A Planet To Win: Why We Need a Green New Deal
By Kate Aronoff, Alyssa Battistoni, Daniel Aldana Cohen, & Thea Riofrancos
Verso, 2019
Explores the political potential and concrete first steps of a Green New Deal, calling for dismantling the fossil fuel industry, building beautiful landscapes of renewable energy, and guaranteeing climate-friendly work, no-carbon housing and free public transit. The authors argue that a Green New Deal in the United States can strengthen climate justice movements worldwide.
All Hell Breaking Loose: The Pentagon’s Perspective on Climate Change
By Michael T Klare
Metropolitan Books, 2019
While others still debate the causes of global warming, the Pentagon is intensely focused on its effects. Drawing on little-known reports and government documents, renowned security expert Michael Klare shows that the US military sees the climate threat as imperiling the country on several fronts at once, and is developing strategies to cope with it. Its response shows that where it counts, the immense impact of climate change is not in doubt.
Blowout: Corrupted Democracy, Rogue State Russia, and the Richest, Most Destructive Industry on Earth
By Rachel Maddow
Penguin Random House, 2019
A switchback journey around the globe, revealing the greed and incompetence of Big Oil and Gas and its role in weakening democracies worldwide, fouling oceans and rivers, and propping up authoritarian thieves and killers. Maddow argues for an end to subsidising the wealthiest businesses on earth, for a fight for transparency, and for checks on the influence of the world’s most destructive industry and its enablers.
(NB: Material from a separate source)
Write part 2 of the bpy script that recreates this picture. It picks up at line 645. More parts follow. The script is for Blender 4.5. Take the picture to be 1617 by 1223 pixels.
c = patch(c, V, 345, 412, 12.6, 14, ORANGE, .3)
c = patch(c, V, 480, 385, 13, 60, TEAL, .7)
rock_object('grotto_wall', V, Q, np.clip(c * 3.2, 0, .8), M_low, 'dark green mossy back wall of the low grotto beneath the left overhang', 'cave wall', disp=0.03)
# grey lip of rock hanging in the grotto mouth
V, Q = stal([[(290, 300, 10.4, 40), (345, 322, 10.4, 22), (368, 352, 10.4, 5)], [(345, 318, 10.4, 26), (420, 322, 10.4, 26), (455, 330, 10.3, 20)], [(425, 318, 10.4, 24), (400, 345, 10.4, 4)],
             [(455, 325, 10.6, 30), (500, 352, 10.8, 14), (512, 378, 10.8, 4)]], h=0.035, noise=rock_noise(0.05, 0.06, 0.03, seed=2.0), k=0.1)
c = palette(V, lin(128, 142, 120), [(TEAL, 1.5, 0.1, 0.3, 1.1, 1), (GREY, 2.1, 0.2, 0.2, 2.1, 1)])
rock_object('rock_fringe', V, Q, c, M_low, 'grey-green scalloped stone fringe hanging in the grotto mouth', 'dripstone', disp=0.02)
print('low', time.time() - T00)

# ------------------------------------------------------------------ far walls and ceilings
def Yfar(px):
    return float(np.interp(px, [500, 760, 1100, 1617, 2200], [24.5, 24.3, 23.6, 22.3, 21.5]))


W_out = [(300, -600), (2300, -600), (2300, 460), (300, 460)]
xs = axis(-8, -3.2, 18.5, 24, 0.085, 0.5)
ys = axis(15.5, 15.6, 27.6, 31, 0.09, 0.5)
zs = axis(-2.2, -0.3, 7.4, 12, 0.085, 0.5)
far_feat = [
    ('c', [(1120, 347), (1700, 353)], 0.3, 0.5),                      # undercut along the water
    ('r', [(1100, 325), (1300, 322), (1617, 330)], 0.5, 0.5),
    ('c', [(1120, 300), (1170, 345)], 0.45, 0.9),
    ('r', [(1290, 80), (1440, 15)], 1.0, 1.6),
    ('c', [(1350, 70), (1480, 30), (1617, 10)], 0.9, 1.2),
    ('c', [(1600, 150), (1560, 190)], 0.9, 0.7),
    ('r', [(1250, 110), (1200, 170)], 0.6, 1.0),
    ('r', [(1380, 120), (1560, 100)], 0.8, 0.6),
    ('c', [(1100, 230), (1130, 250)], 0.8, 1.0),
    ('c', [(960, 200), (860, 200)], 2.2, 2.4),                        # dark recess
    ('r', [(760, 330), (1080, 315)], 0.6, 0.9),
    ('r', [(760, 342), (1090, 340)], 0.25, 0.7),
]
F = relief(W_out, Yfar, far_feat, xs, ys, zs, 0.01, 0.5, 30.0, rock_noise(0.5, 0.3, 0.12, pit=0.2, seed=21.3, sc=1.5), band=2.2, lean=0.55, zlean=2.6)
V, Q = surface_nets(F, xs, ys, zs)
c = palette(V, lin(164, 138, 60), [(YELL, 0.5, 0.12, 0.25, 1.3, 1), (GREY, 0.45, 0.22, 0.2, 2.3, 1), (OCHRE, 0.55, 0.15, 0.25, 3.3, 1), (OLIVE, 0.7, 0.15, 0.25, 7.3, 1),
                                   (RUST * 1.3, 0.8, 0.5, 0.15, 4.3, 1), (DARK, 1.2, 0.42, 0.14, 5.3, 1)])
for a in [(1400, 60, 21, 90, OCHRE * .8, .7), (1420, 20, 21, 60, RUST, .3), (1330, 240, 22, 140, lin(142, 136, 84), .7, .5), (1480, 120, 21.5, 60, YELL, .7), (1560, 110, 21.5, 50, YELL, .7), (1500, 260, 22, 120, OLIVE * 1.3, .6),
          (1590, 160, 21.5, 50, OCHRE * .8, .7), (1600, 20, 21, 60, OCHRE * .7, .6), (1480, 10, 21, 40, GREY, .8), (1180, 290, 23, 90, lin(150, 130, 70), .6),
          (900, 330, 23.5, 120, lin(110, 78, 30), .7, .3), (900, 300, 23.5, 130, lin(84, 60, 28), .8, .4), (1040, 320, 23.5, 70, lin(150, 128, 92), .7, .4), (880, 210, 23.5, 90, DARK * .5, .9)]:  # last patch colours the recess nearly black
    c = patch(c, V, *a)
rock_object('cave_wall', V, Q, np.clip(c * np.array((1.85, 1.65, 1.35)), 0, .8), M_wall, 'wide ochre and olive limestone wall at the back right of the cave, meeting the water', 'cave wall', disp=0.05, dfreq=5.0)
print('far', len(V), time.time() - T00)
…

Climate Futures: Re-imagining Global Climate Justice
Edited by Kum-Kum Bhavnani, John Foran, Priya A. Kurian, & Debashish Munshi
Zed Books 2019
Bringing together insights from interdisciplinary scholars, policymakers, creatives and activists, this book tries to envision planetary social movements robust enough to spark the necessary changes needed to achieve deeply sustainable and just economic, social, and political policies and practices.
The Nature Of Canada
Edited by Colin M Coates & Graeme Wynn
OnPoint Press (UBC Press) 2019
Short essays, photos and illustrations explore how indigenous communities, fishers, fur traders, farmers, foresters, miners and others have engaged with and tried to tame nature in Canada from the Ice Age to the Anthropocene — and what those engagements mean for efforts to reconcile economic growth and conservation.
How The World Works: The Story of Human Labor from Prehistory to the Modern Day
By Paul Cockshott
Monthly Review Press, 2019
Using the dual lenses of Marxist economics and technological advance, Paul Cockshott provides a stunningly acute critical perspective of human history, from pre-agricultural societies through slave-based societies to modern capitalist and socialist economies. Both a sweeping and detailed work of historical analysis and an important presentation of the materialist theory of history.
[Inclusion of a book on this list does not imply endorsement of all, or any, of its contents.]